Black Dogs is a study of faith vs. rationalism. A couple, united by their belief in Communism, are pushed apart soon after their marriage by the wife’s near mystical experience when she fights off two vicious black dogs. Do the dogs truly exist? The wife believes so. The husband does not.

This novel begins as a “talky,” philosophical exercise until late in the book when the dogs appear (or not). In that scene, as the wife fights for her life, while her husband is distracted by an unusual caterpillar, we witness McEwan’s emergence as a writer in command of his craft. The novelist’s techniques, still transparent in Black Dogs, become palpable and powerful in Saturday.

Enduring Love might be a less interesting novel than Black Dogs, certainly that would be true in the hands of any other writer. The protagonist finds himself joining a group of men trying to rescue a young boy from a runaway hot air balloon. In the attempt, one of the men is killed.

It seems obvious where this novel might go – who let go first? Who failed? Was it our protagonist? – and McEwan seems to be headed in that direction when Enduring Love veers into wholly unexpected terrain. One of the men engaged in the rescue attempt falls in love with our protagonist, begins to stalk him. And, yet, no one believes our protagonist. Not his wife. Not the police. Not the reader.

Enduring Love becomes, like Black Dogs, an exploration of reality. Whose experience is genuine? By the time, McEwan unveils the answer there’s a contemporary horror sitting in the living room wielding a knife.
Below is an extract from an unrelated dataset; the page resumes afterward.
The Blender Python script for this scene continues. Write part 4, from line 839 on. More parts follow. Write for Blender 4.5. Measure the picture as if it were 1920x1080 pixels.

And yet the novel still refuses to follow a conventional conclusion.

Neither Enduring Love nor Black Dogs is as skillfully wrought as Amsterdam, Atonement, Saturday or McChesil Beach, but they point, solidly, in the direction of these superb novels and to an accomplished author.
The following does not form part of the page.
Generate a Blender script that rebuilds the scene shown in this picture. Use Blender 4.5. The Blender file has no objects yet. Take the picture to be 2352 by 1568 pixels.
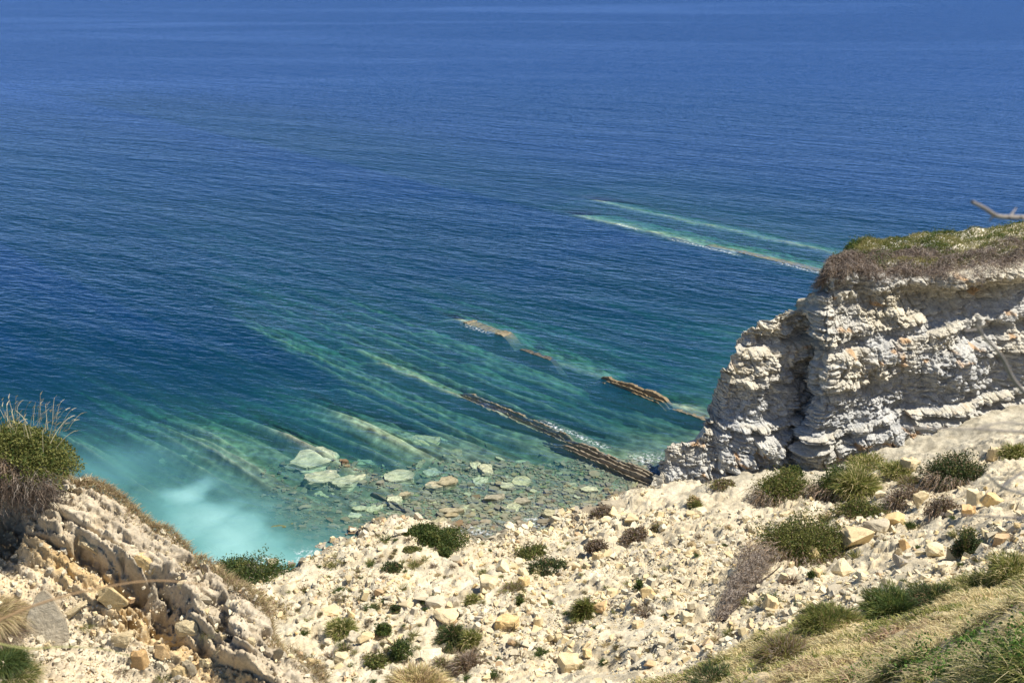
import bpy, math, numpy as np
from mathutils import Vector, Matrix
import bmesh
rng = np.random.default_rng(7)
SC = bpy.context.scene
R = math.radians
# ------------------------------------------------------------------ camera, sky, sun
H = 40.0; F = 2400.0; P = math.atan(914/2400)          # height above the sea, focal length and pitch worked out from the parallel strata
cd = bpy.data.cameras.new('camera'); cam = bpy.data.objects.new('camera', cd); SC.collection.objects.link(cam)
cam.location = (0, 0, H); cam.rotation_euler = (math.pi/2-P, 0, 0)
cd.sensor_width = 36; cd.lens = 36*F/2352; cd.clip_start = .05; cd.clip_end = 20000
cd.dof.use_dof = True; cd.dof.focus_distance = 55; cd.dof.aperture_fstop = 5.5
SC.camera = cam
SUN_EL, SUN_AZ = 60, 92          # azimuth measured clockwise from the view direction (+Y)
w = bpy.data.worlds.new('World'); SC.world = w; w.use_nodes = True
nt = w.node_tree; bg = nt.nodes['Background']
sky = nt.nodes.new('ShaderNodeTexSky'); sky.sky_type = 'NISHITA'; sky.sun_disc = False
sky.sun_elevation = R(SUN_EL); sky.sun_rotation = R(SUN_AZ); sky.air_density = .7; sky.dust_density = .0; sky.ozone_density = 4
nt.links.new(sky.outputs[0], bg.inputs[0]); bg.inputs[1].default_value = .082
sl = bpy.data.lights.new('sun', 'SUN'); sl.energy = 4.6; sl.angle = R(.5); sl.color = (1, .94, .83)
so = bpy.data.objects.new('sun', sl); SC.collection.objects.link(so)
az, el = R(SUN_AZ), R(SUN_EL)
SD = Vector((math.sin(az)*math.cos(el), math.cos(az)*math.cos(el), math.sin(el)))
so.rotation_euler = SD.to_track_quat('Z', 'Y').to_euler()
SC.view_settings.view_transform = 'Standard'; SC.view_settings.look = 'None'
SC.view_settings.exposure = .6; SC.view_settings.gamma = 1
SC.render.engine = 'CYCLES'
SC.cycles.use_denoising = True; SC.cycles.max_bounces = 6; SC.cycles.diffuse_bounces = 2; SC.cycles.glossy_bounces = 2
SC.cycles.transparent_max_bounces = 12; SC.cycles.volume_bounces = 0; SC.cycles.sample_clamp_direct = 12; SC.cycles.sample_clamp_indirect = 5
SC.cycles.caustics_reflective = False; SC.cycles.caustics_refractive = False

# ------------------------------------------------------------------ helpers
def ray(px, py):
    a = (px-1176)/F; b = -(py-784)/F
    return np.array([a, math.cos(P)+b*math.sin(P), -math.sin(P)+b*math.cos(P)])
def UD(px, py, D):
    r = ray(px, py); return r*(D/r[1])+np.array([0, 0, H])
def UZ(px, py, z=0):
    r = ray(px, py); return r*((z-H)/r[2])+np.array([0, 0, H])
_pt = np.random.default_rng(3).permutation(4096)
def _h(*c):
    v = np.zeros_like(c[0])
    for i in c: v = _pt[(v+i) & 4095]
    return v
def noise2(x, y, seed=0):
    x = np.asarray(x, float)+seed*17.31; y = np.asarray(y, float)-seed*9.7
    ix = np.floor(x).astype(int); iy = np.floor(y).astype(int); fx = x-ix; fy = y-iy
    def g(i, j):
        a = _h(ix+i, iy+j)*(2*math.pi/4096); return np.cos(a)*(fx-i)+np.sin(a)*(fy-j)
    u = fx*fx*fx*(fx*(fx*6-15)+10); v = fy*fy*fy*(fy*(fy*6-15)+10)
    return 1.4*((g(0,0)*(1-u)+g(1,0)*u)*(1-v)+(g(0,1)*(1-u)+g(1,1)*u)*v)
def fbm2(x, y, oct=4, seed=0, gain=.5, lac=2.03):
    s = 0; a = 1
    for k in range(oct):
        s = s+a*noise2(x, y, seed+k*5); a *= gain; x = x*lac; y = y*lac
    return s
def fb3(x, y, z, oct=3, seed=0):          # cheap 3D-like noise
    return (fbm2(x, y+z*.31, oct, seed)+fbm2(y+.37*x, z, oct, seed+3)+fbm2(z, x-.2*y, oct, seed+7))/1.9
def facets(x, y, seed=0, tilt=1.):         # broken-block relief: every voronoi cell is a tilted plane, with a crack round it
    f1, f2, cid, dx, dy = cell2(x, y, seed, True); a = (cid*7.13) % 1-.5; b = (cid*13.7) % 1-.5
    return (cid-.5)+tilt*2*(a*dx+b*dy)-.35*ss(.10, .0, f2-f1), cid
def cell2(x, y, seed=0, off=False):       # voronoi: F1, F2, cell value
    x = np.asarray(x, float); y = np.asarray(y, float)
    ix = np.floor(x).astype(int); iy = np.floor(y).astype(int)
    f1 = np.full(x.shape, 9.); f2 = f1.copy(); cid = np.zeros(x.shape); ox = cid.copy(); oy = cid.copy()
    for i in (-1, 0, 1):
        for j in (-1, 0, 1):
            h = _h(ix+i, iy+j, ix*0+seed); px = ix+i+.1+.8*(h/4096); h2 = _pt[h]; py = iy+j+.1+.8*(h2/4096)
            d = np.hypot(px-x, py-y); m = d < f1
            f2 = np.where(m, f1, np.minimum(f2, d)); cid = np.where(m, _pt[h2]/4096, cid); ox = np.where(m, x-px, ox); oy = np.where(m, y-py, oy); f1 = np.where(m, d, f1)
    return (f1, f2, cid, ox, oy) if off else (f1, f2, cid)
def cell3(P, seed=0):
    I = [np.floor(c).astype(int) for c in P]; f1 = np.full(P[0].shape, 9.); f2 = f1.copy(); v = np.zeros(P[0].shape)
    for i in (-1, 0, 1):
        for j in (-1, 0, 1):
            for k in (-1, 0, 1):
                h = _h(I[0]+i, I[1]+j, I[2]+k, I[0]*0+seed); h2 = _pt[h]; h3 = _pt[h2]
                a, b, c = P[0]-I[0]-i-.1-h*.8/4096, P[1]-I[1]-j-.1-h2*.8/4096, P[2]-I[2]-k-.1-h3*.8/4096; d = np.sqrt(a*a+b*b+c*c)
                pl = (h3/4096-.5)+1.6*(((h*7 % 4096)/4096-.5)*a+((h*13 % 4096)/4096-.5)*b+((h*29 % 4096)/4096-.5)*c); m = d < f1
                f2 = np.where(m, f1, np.minimum(f2, d)); v = np.where(m, pl, v); f1 = np.where(m, d, f1)
    return v-.35*ss(.10, .0, f2-f1)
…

The Zero by Jess Walter was shortlisted for the 2006 National Book Award for fiction. It is a weird, paranoid, ironic exploration of a cop’s life in the days following 9-11. The Zero refers to Ground Zero, and is a horrifyingly magnetic reality in the life of the cop, Brian Remy, and his comrades.

Brian has gaps in his life. He seems to be working as a special agent for one of the myriad intelligence agencies that sprang into existence in the days following 9-11. Brian flits from one scene to the next like Billy Pilgrim popping in and out of time. In his saner moments, or perhaps his maddest, he seems horrified by the work he does. Yet there seems to be nothing he can do to stop it. He leaves notes to himself. Notes that he doesn’t remember answering, yet does.

As with Being There, the film featuring Peter Sellers, Brian is like some autistic savant. Everyone thinks he knows more than he does and mistakes him for a wise man. The reader truly isn’t sure whether Brian is a wise man or Forest Gump. Our deliberate confusion is part of Walter’s skill in walking us through a confusing new world.

The Zero is deliciously ironic, and what seemed like paranoia in 2006 seems like only the most recent news report of 2007. Among the books shortlisted for the 2006 National Book Award this is the best and most interesting I’ve read so far.

Alison Lurie’s 1985 Pulitzer Prize-winning novel, Foreign Affairs, is the best example I can offer for wandering away from the bestseller list. Written more than 20 years ago, Lurie’s novel is still as humorous and incisive now as the day it was written.

Something of a comedy of manners, it is the story of the love affairs of two Americans, both professors of English from Cornith University, who are in London, ostensibly for purposes of research. Fred Turner, a handsome man still in his 20s, hates London until he embarks on a love affair with an older actress. Vinnie Miner has convinced herself that her English friends do not see her as American. She believes she has been thoroughly assimilated. Thus, Vinnie’s love affair with a large and loud Tulsa engineer is an uncomfortable as it is irresistible.

Lurie’s novel, too, is irresistible. Let’s put it this way, how can you not adore a book with the following line: “A person without inner resources who splits infinitives, Vinnie thinks.” Now that’s deliciously funny as is Lurie’s novel.

Finally, a small collection of poetry by Jim Harrison. Saving Daylight is sometimes humorous, sometimes opaque as poetry should be I suppose. Considering Harrison’s age it is not surprising to note that many of the poems are concerned with the approach of death or its aftermath. Fortunately, Harrison still waxes poetic about dogs, wild birds, women and food.